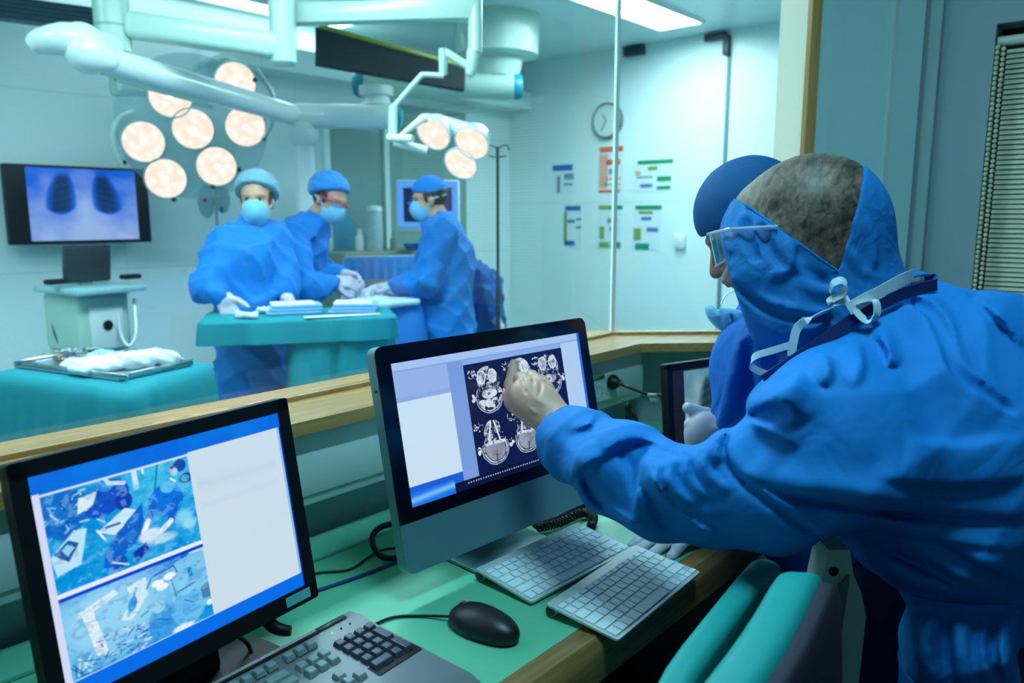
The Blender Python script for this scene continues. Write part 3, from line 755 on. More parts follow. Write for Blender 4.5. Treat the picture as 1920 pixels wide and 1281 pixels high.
def image_panel(name, o, e1, e2, W_, H_, arr, strength, parent, lift=0.0, thick=0.0015):
    """a lit display: a fine grid whose vertices carry the picture; row 0 of arr is the top"""
    h_, w_ = arr.shape[:2]; e1 = unit(e1); e2 = unit(e2); n = np.cross(e1, e2); n = n if n @ (C0 - o) > 0 else -n
    org = parent_world(parent)
    u, v = np.meshgrid(np.linspace(0, W_, w_), np.linspace(H_, 0, h_))
    P = (o + n * lift - org) + u[..., None] * e1 + v[..., None] * e2
    P = P.reshape(-1, 3)
    i = np.arange((h_ - 1) * (w_ - 1)); r_, c_ = i // (w_ - 1), i % (w_ - 1); a = r_ * w_ + c_
    F = np.stack([a, a + w_, a + w_ + 1, a + 1], 1)
    me = bpy.data.meshes.new(name); me.vertices.add(len(P)); me.vertices.foreach_set('co', P.astype(np.float32).ravel())
    me.loops.add(len(F) * 4); me.loops.foreach_set('vertex_index', F.astype(np.int32).ravel())
    me.polygons.add(len(F)); me.polygons.foreach_set('loop_start', np.arange(0, len(F) * 4, 4, dtype=np.int32)); me.update(calc_edges=True)
    at = me.color_attributes.new('picture', 'FLOAT_COLOR', 'POINT')
    at.data.foreach_set('color', np.concatenate([arr.reshape(-1, 3), np.ones((h_ * w_, 1))], 1).astype(np.float32).ravel())
    key = 'display %.2f' % strength
    if key not in MATS:
        m = bpy.data.materials.new(key); m.use_nodes = True; nt = m.node_tree; b = nt.nodes['Principled BSDF']
        b.inputs['Base Color'].default_value = (0.004, 0.004, 0.006, 1); b.inputs['Roughness'].default_value = 0.25
        ca = nt.nodes.new('ShaderNodeVertexColor'); ca.layer_name = 'picture'
        nt.links.new(ca.outputs[0], b.inputs['Emission Color']); b.inputs['Emission Strength'].default_value = strength
        m.cycles.emission_sampling = 'NONE'; MATS[key] = m
    me.materials.append(MATS[key])
    ob = bpy.data.objects.new(name, me); COL.objects.link(ob); ob.parent = parent
    return ob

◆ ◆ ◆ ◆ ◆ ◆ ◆

▸ **DIRECTIVE**: Word for word, quote the lines above. Omit the pictures.

▸ **RESULT BELOW**:
The Blender Python script for this scene continues. Write part 3, from line 755 on. More parts follow. Write for Blender 4.5. Treat the picture as 1920 pixels wide and 1281 pixels high.
def image_panel(name, o, e1, e2, W_, H_, arr, strength, parent, lift=0.0, thick=0.0015):
    """a lit display: a fine grid whose vertices carry the picture; row 0 of arr is the top"""
    h_, w_ = arr.shape[:2]; e1 = unit(e1); e2 = unit(e2); n = np.cross(e1, e2); n = n if n @ (C0 - o) > 0 else -n
    org = parent_world(parent)
    u, v = np.meshgrid(np.linspace(0, W_, w_), np.linspace(H_, 0, h_))
    P = (o + n * lift - org) + u[..., None] * e1 + v[..., None] * e2
    P = P.reshape(-1, 3)
    i = np.arange((h_ - 1) * (w_ - 1)); r_, c_ = i // (w_ - 1), i % (w_ - 1); a = r_ * w_ + c_
    F = np.stack([a, a + w_, a + w_ + 1, a + 1], 1)
    me = bpy.data.meshes.new(name); me.vertices.add(len(P)); me.vertices.foreach_set('co', P.astype(np.float32).ravel())
    me.loops.add(len(F) * 4); me.loops.foreach_set('vertex_index', F.astype(np.int32).ravel())
    me.polygons.add(len(F)); me.polygons.foreach_set('loop_start', np.arange(0, len(F) * 4, 4, dtype=np.int32)); me.update(calc_edges=True)
    at = me.color_attributes.new('picture', 'FLOAT_COLOR', 'POINT')
    at.data.foreach_set('color', np.concatenate([arr.reshape(-1, 3), np.ones((h_ * w_, 1))], 1).astype(np.float32).ravel())
    key = 'display %.2f' % strength
    if key not in MATS:
        m = bpy.data.materials.new(key); m.use_nodes = True; nt = m.node_tree; b = nt.nodes['Principled BSDF']
        b.inputs['Base Color'].default_value = (0.004, 0.004, 0.006, 1); b.inputs['Roughness'].default_value = 0.25
        ca = nt.nodes.new('ShaderNodeVertexColor'); ca.layer_name = 'picture'
        nt.links.new(ca.outputs[0], b.inputs['Emission Color']); b.inputs['Emission Strength'].default_value = strength
        m.cycles.emission_sampling = 'NONE'; MATS[key] = m
    me.materials.append(MATS[key])
    ob = bpy.data.objects.new(name, me); COL.objects.link(ob); ob.parent = parent
    return ob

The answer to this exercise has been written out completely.